Pasado y futuro… «El pasado ya no es y el futuro no es todavía», diría san Agustín, y Torrente Ballester le añadiría que «todo es presente». Carlos Fuentes pondría domicilio a cada uno de aquellos dos tiempos: «El pasado está escrito en la memoria y el futuro está presente en el deseo», y podríamos decir que memoria y deseo solo son actualizables en el presente. Allí radica la esencia de la concepción temporal de Eliot. Pero memoria y deseo son modos de ser y estar en la realidad, distintos del modo de ser y estar cuando percibimos y racionalizamos la realidad. Quizá por ello Eliot, hacia el final de la primera sección de Burnt Norton, advertirá que «el género humano / no puede soportar mucha realidad».

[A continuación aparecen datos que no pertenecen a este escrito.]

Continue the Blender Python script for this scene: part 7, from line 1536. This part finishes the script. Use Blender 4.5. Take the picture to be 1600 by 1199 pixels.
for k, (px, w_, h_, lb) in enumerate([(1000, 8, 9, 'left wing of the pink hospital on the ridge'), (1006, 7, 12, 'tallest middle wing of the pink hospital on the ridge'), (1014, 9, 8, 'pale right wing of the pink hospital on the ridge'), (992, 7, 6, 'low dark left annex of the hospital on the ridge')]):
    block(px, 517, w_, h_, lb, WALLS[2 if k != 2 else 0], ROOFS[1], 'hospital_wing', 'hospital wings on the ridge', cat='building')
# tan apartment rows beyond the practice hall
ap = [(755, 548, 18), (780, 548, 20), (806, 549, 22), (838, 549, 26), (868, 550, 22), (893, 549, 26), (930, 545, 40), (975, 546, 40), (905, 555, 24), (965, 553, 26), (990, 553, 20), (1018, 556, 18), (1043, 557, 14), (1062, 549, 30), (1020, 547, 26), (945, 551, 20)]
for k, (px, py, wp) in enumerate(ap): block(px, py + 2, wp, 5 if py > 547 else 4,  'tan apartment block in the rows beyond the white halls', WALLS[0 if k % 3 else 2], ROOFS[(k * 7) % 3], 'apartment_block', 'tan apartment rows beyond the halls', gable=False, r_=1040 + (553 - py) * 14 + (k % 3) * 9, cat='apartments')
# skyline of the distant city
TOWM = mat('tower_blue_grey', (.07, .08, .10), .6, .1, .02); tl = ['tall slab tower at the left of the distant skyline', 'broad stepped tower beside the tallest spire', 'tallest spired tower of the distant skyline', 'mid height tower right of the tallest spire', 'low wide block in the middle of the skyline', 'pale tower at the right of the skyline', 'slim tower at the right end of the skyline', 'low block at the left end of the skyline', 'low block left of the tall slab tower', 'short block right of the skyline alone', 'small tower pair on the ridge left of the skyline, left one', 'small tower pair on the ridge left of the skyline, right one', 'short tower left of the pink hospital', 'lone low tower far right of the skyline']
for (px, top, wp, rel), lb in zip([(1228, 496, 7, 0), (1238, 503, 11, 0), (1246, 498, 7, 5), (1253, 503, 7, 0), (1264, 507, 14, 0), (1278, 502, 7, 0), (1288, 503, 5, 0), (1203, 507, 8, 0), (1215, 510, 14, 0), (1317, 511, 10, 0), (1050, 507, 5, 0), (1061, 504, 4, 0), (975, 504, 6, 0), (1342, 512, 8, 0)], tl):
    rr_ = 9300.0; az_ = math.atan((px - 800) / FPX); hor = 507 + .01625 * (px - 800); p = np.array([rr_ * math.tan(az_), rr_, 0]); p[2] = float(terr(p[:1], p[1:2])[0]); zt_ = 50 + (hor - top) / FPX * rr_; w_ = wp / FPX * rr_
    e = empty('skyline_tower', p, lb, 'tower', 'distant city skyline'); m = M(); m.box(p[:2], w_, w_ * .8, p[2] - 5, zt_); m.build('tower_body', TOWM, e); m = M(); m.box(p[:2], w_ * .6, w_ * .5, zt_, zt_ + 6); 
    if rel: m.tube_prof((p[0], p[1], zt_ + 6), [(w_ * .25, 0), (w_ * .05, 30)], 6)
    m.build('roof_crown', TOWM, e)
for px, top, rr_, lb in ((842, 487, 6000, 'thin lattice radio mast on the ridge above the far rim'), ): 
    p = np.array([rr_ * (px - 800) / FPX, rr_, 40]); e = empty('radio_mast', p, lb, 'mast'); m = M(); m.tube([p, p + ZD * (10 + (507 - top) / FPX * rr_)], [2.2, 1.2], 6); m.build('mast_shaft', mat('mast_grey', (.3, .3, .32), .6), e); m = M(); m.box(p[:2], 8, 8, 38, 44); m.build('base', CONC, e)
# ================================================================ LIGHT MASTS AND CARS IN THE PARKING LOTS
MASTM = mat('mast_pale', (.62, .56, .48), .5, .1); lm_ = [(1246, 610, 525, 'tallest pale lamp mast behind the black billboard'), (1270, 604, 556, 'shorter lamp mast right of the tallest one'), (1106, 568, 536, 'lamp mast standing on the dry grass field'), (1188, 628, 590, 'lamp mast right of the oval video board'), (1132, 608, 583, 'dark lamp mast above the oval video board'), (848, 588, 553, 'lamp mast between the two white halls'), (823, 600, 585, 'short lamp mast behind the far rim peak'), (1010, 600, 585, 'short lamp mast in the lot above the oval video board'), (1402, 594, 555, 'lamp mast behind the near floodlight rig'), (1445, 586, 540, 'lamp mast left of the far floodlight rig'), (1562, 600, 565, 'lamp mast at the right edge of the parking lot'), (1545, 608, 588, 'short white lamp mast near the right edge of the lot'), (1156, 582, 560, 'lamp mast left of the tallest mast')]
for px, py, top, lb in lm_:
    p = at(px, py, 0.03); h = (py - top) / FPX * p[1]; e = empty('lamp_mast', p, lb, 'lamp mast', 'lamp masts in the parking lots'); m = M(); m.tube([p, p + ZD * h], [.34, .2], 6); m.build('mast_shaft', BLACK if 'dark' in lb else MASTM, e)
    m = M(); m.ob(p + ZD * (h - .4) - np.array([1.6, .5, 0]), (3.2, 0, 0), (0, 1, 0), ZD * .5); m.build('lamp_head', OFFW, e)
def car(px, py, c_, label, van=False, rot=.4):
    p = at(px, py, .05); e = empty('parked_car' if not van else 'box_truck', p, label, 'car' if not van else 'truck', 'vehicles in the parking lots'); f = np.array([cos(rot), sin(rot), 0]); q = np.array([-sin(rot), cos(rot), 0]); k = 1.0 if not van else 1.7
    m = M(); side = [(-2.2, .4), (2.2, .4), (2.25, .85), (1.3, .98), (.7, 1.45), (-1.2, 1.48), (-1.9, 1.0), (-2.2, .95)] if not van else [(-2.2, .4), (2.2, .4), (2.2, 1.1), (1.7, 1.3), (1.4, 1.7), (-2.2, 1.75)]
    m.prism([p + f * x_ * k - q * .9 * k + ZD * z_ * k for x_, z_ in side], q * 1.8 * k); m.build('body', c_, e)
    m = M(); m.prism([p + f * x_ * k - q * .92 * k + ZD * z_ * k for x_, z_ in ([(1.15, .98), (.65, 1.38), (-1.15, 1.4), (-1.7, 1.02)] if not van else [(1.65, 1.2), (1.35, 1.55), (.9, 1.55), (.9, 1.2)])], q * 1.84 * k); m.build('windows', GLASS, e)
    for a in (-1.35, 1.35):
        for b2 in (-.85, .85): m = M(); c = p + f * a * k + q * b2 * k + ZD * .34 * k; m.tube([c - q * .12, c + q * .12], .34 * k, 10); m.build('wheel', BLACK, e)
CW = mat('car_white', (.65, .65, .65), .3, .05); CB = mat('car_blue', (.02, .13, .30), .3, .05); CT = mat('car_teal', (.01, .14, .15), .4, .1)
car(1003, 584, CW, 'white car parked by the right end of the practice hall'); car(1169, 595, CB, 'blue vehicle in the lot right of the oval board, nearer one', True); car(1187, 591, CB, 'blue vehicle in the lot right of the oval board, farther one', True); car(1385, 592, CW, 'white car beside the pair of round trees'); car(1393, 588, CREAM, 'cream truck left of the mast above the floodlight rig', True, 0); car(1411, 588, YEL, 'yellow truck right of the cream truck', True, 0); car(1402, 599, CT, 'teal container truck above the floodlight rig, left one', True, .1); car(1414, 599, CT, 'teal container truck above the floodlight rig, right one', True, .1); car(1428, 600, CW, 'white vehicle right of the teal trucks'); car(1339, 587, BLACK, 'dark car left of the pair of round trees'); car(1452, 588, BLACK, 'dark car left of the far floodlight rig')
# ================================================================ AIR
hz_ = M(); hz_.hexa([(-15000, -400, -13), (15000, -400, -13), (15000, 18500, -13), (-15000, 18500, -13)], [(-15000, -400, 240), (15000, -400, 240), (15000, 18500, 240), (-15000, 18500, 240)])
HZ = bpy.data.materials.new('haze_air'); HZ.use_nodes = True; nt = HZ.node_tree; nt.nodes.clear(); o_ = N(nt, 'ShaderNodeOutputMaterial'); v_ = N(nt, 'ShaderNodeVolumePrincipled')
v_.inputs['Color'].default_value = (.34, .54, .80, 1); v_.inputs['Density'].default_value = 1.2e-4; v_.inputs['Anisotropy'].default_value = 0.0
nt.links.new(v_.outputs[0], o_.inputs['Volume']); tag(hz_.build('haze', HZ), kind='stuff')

El pasado es selectivo: lo recordamos a discreción. Y el futuro es apenas un anhelo, también selectivo: lo ansiamos discriminadamente. Así de frágiles son pasado y futuro. Pero el presente es un golpe de «pequeña consciencia», nos aclara Eliot.

Cada fin de año recordamos, hacemos balance, equilibramos remembranzas y sentimientos, y alineamos con ello nuestros propósitos de año nuevo. Así, con la última campanada de Noche Vieja, damos el salto del pasado al futuro, albergamos sueños, hacemos proyectos y nuestro discurso se puebla de otra voz. Hay, como diría Eliot, un lenguaje para el pasado en tanto que el futuro aguarda por otra voz. Quizás sorprenda descubrir que ambos son posibles para el Otro únicamente bajo la forma de la palabra. Un recuerdo y un ideal son tiempos íntimos que el Otro conocerá en la medida en que se hagan discurso exterior.

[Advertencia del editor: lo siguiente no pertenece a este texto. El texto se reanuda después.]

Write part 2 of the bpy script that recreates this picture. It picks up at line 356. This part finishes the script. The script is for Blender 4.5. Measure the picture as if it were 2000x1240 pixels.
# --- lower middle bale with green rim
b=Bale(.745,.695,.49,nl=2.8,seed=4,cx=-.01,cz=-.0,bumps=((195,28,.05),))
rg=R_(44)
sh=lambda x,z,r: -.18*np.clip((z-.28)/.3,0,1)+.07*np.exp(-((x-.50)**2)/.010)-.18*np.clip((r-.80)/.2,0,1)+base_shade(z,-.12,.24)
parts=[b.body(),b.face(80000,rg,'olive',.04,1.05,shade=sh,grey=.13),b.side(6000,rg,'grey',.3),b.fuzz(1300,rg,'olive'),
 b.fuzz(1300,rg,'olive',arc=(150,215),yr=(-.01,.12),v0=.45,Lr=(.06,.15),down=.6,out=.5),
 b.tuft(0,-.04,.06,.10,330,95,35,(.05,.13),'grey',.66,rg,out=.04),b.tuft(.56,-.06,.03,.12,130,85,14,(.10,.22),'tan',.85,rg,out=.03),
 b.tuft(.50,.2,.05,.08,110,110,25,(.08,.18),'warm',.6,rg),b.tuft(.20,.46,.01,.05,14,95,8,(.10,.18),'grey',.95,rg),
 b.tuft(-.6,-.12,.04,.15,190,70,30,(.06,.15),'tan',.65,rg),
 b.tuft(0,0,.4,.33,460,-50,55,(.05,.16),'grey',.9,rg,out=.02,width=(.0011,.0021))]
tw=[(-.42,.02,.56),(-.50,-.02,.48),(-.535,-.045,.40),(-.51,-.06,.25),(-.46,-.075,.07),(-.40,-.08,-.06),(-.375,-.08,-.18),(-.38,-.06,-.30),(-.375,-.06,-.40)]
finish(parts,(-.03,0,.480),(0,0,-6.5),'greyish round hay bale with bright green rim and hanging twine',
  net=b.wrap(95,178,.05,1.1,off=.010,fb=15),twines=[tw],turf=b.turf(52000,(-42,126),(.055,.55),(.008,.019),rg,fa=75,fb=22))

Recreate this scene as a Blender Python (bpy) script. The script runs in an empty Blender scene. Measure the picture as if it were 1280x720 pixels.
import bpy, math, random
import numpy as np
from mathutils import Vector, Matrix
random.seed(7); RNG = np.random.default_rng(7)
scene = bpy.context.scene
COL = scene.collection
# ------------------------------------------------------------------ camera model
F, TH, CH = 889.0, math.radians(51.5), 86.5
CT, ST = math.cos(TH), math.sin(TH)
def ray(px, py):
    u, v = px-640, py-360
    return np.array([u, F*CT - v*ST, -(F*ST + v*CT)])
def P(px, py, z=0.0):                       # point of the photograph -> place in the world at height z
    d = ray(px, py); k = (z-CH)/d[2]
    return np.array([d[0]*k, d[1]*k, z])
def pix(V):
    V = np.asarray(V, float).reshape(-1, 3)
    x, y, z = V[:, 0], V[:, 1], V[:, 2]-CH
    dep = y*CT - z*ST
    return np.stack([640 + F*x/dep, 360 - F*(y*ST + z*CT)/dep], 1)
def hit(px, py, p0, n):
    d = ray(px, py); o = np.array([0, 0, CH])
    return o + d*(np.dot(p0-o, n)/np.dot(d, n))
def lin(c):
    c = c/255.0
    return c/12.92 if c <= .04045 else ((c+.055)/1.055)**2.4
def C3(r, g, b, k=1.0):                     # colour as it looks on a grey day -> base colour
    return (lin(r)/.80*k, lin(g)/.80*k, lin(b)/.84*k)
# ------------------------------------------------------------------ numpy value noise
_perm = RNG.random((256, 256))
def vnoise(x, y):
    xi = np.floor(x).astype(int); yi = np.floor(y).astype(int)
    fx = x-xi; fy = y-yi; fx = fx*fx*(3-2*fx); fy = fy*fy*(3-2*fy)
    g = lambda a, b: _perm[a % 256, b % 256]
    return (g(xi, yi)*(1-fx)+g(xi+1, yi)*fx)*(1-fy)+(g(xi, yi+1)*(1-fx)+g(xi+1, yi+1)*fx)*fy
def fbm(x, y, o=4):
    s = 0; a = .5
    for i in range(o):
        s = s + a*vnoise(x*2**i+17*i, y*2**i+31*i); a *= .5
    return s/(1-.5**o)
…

Y a su vez cabe aquí la incómoda advertencia de Kipling: «Las palabras son la más potente droga utilizada por la humanidad». Semejante frase fue pronunciada en 1923, ante un respetable auditorio del Real Colegio de Cirujanos de Londres, como advertencia contra las sectas del verbo que tiranizan masas. ¿Cuántos pueblos han sufrido la tiranía de un ideal individualísimo, narcotizados por el verbo de un sujeto que decidió imponer a todos su parcialísima temporalidad interior? ¿Y cuántos más han sido fecundados por el verbo resentido de un recuerdo manipulado? No importa si se trata de grandes o pequeños oradores, de grandes o pequeñas audiencias, a menudo el presente es desfigurado por semejante tensión.

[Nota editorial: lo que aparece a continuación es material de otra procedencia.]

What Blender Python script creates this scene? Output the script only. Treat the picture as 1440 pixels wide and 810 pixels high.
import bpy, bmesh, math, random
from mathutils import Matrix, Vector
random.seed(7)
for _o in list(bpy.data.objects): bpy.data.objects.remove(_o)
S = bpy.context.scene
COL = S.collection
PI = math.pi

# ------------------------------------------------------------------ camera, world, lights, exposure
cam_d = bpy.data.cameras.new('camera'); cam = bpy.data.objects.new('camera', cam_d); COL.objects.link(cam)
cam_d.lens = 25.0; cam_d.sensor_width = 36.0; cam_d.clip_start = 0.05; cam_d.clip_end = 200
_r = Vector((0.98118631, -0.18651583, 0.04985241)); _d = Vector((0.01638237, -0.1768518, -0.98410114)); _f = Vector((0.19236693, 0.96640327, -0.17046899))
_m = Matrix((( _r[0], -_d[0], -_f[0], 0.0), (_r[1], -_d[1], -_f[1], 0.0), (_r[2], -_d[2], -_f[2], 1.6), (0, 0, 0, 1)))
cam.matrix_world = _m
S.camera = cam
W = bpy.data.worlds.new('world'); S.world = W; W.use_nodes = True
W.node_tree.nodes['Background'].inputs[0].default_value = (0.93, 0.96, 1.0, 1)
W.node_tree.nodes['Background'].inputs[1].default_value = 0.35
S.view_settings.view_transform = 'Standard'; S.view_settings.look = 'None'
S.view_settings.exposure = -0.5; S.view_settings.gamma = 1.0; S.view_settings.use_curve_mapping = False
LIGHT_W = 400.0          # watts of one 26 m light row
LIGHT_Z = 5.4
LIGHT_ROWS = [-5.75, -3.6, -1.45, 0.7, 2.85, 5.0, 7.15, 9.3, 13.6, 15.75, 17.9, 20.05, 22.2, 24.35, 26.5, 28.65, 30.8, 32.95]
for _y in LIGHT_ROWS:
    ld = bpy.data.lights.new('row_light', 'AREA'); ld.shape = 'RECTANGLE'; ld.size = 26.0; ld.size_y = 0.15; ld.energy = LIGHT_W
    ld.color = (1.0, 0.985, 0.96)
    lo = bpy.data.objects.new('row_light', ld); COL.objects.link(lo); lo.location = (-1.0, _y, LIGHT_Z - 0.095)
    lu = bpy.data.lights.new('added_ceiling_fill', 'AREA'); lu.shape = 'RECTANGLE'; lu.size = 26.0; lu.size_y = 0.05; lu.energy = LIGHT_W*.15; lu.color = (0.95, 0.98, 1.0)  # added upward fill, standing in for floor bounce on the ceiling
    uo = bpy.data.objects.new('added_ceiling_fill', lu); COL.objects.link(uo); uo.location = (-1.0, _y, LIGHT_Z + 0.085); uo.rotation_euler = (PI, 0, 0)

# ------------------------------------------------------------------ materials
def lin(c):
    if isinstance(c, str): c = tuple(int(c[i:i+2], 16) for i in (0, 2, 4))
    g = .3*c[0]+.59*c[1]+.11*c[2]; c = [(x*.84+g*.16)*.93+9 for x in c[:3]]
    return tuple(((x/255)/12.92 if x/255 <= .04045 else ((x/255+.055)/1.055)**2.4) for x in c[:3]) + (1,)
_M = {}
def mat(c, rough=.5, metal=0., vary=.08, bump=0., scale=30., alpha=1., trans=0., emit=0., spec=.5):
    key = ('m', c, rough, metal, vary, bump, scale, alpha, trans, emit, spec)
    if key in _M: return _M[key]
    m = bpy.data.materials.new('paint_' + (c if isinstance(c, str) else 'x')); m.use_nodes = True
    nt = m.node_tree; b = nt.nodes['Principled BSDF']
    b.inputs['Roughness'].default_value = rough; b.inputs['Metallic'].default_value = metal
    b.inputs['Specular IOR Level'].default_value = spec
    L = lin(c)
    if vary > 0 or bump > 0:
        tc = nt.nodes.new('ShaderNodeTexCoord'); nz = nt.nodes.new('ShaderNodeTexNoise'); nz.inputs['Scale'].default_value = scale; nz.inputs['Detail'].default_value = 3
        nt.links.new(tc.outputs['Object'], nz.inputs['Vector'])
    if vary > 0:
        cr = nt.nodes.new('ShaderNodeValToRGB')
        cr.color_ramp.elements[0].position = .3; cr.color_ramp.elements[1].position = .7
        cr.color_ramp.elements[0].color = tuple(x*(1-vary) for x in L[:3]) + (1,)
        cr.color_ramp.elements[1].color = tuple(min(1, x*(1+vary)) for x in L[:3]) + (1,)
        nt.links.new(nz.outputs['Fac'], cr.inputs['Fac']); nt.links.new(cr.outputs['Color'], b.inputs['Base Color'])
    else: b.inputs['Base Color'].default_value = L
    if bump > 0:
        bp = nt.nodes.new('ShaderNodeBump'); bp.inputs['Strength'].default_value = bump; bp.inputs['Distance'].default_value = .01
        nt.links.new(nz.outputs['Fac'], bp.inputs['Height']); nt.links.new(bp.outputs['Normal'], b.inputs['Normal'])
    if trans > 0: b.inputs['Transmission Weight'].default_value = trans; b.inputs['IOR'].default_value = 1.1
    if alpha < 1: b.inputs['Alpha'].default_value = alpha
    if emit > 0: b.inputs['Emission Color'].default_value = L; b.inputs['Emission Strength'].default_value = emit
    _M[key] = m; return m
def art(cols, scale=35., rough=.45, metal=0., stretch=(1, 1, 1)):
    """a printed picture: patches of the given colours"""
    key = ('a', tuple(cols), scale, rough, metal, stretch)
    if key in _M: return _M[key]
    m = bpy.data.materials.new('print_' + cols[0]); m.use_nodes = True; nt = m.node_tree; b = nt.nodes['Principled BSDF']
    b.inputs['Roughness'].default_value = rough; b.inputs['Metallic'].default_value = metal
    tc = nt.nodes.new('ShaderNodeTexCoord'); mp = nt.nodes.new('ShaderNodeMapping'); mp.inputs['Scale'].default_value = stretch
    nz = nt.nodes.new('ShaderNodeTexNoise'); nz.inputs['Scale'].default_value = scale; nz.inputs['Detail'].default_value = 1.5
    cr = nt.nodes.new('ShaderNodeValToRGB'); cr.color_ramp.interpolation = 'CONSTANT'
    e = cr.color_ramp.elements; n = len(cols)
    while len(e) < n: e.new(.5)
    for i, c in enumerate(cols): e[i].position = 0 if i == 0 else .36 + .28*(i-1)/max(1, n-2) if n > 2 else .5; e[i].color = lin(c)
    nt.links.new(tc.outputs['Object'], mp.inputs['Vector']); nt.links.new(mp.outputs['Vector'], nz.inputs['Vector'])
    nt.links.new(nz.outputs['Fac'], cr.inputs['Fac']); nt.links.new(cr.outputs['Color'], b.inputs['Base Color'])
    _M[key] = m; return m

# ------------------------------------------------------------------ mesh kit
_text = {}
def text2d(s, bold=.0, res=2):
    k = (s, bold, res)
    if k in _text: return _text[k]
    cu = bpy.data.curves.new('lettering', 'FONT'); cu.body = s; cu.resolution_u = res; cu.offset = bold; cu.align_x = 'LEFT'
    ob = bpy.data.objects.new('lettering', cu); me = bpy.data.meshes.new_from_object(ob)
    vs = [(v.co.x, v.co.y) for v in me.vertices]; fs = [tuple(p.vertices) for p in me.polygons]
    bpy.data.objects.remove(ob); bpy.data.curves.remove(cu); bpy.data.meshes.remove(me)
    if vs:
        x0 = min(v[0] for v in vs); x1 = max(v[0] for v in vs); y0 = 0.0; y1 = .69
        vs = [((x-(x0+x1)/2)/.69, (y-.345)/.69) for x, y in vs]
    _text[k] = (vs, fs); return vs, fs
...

¿Qué salvación queda entonces? Cuestionando a Eliot, ¿es salvable el tiempo? Él pensaba que no, pues afirmaba taxativamente que «todo tiempo es irredimible». Si pensamos que todo tiempo es presente, es decir, ese fogonazo de «pequeña consciencia», no habrá manera de redimir el tiempo: todo pasado y todo futuro es lo que ha sido y lo que pudo haber sido y, por tanto, insalvable, pues lo que ha sido no puede volver a ser, y lo que pudo haber sido no ofrece garantías de que llegue a ser.

Pero Novalis nos había dado, un siglo antes de Eliot, la clave: «Es en nosotros, y no en otra parte, donde se halla la eternidad de los mundos, el pasado y el futuro». ¿Acaso haya metáfora más acertada para la eternidad que el perenne presente que enlaza estas dos temporalidades íntimas, pasado y futuro? Solo en nuestro interior es redimible el tiempo, solo en nuestro interior es posible la «eternidad de los mundos». El presente del mundo pertenece al tiempo, pero el presente interior pertenece a la eternidad. Y es en este segundo presente donde podemos recuperar pasado y futuro.

Eliot, no obstante, tuvo una brillantísima intuición: «Solo a través del tiempo el tiempo es conquistado». A medida que vivimos, conforme cerramos un año y entreabrimos otro, vamos discurriendo como la aguja de zafiro sobre el disco de vinil, mirando al tiempo del mundo desde el tiempo íntimo y produciendo una melodía única en el devenir, una existencia, al cabo de la cual sentimos que hemos conquistado el tiempo que nos fue otorgado. Quizá el infierno esté todo en la palabra desperdicio: llegar al final de la existencia sin haber extraído un sonido al presente del mundo.